One of my biggest gripes about the current system is that a "void ecology" exists at all. But then we wouldn't have much to do at all when landing upon worlds until worlds with proper ecologies are able to be explored, so I'm trying hard to suspend my disbelief. Key word here is trying.That's one of my biggest gripes about the current system, there should be no way the same plant type can be spread across the entire galaxy, I mean 10kly is to far, once outside the human bubble we should be finding stuff not in the bubble expect for imported species in stations and around settlements where people plant them. I mean people are still people and they of course bring samples back, but it should be possible once leaving the bubble and hitting completely unexplored bodies (in some directions as few as a couple of thousand ly's) you should be able to find new bio.
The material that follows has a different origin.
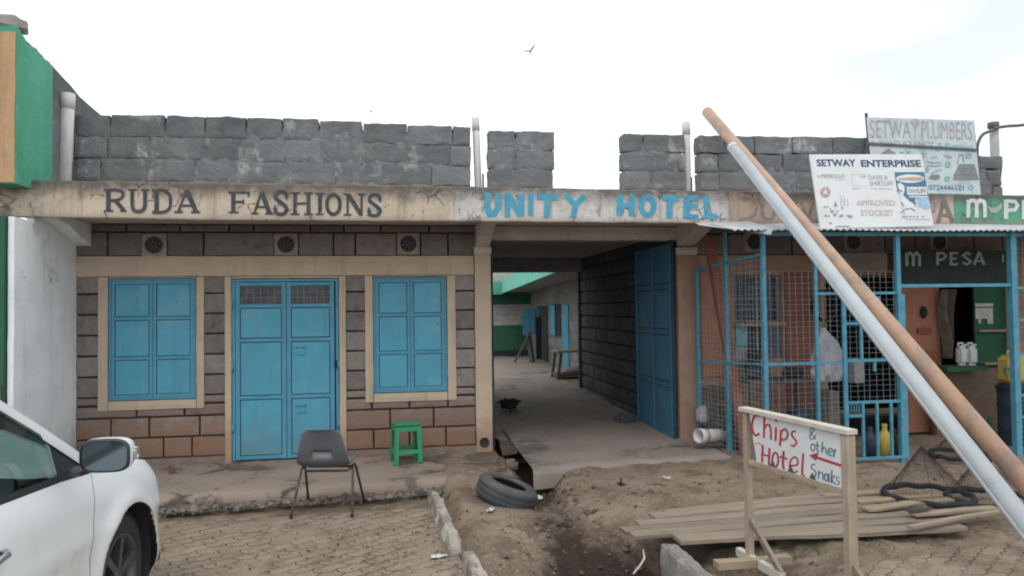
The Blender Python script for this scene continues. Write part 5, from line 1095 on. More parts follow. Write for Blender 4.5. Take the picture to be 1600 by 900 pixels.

Hence the necessity for procedural generation, it simply can't be done with the current system.
But since the Elite Universe is one where panspermia is apparently viable as an explanation for life, then the current lack of bio-diversity actually makes a bit of sense. If spores from these species were ejected into interstellar space at a modest 50km/s, it would take roughly 500 million years for them to cross the entirety of the Milky Way galaxy. If these species also had extremely slow metabolisms to deal with near- or total-vacuum conditions they exist in, then it's far easier to imagine the Milky Way as one huge biome, and the iniquitousness of the various void species is due to those few who managed to thrive in such an extremely hostile environment in the first place.
But once ammonia, water, and earth-like worlds are open for exploration, I hope to see proper procedural life. Not the "Potato Head" style life from No Man's Sky, but for Frontier to demonstrate their procedural generation expertise and give us something better than that or Vancouver Doubling. But given Frontier's track record to date, I wouldn't be surprised if they did that anyway. Disappointed, yes, but not surprised.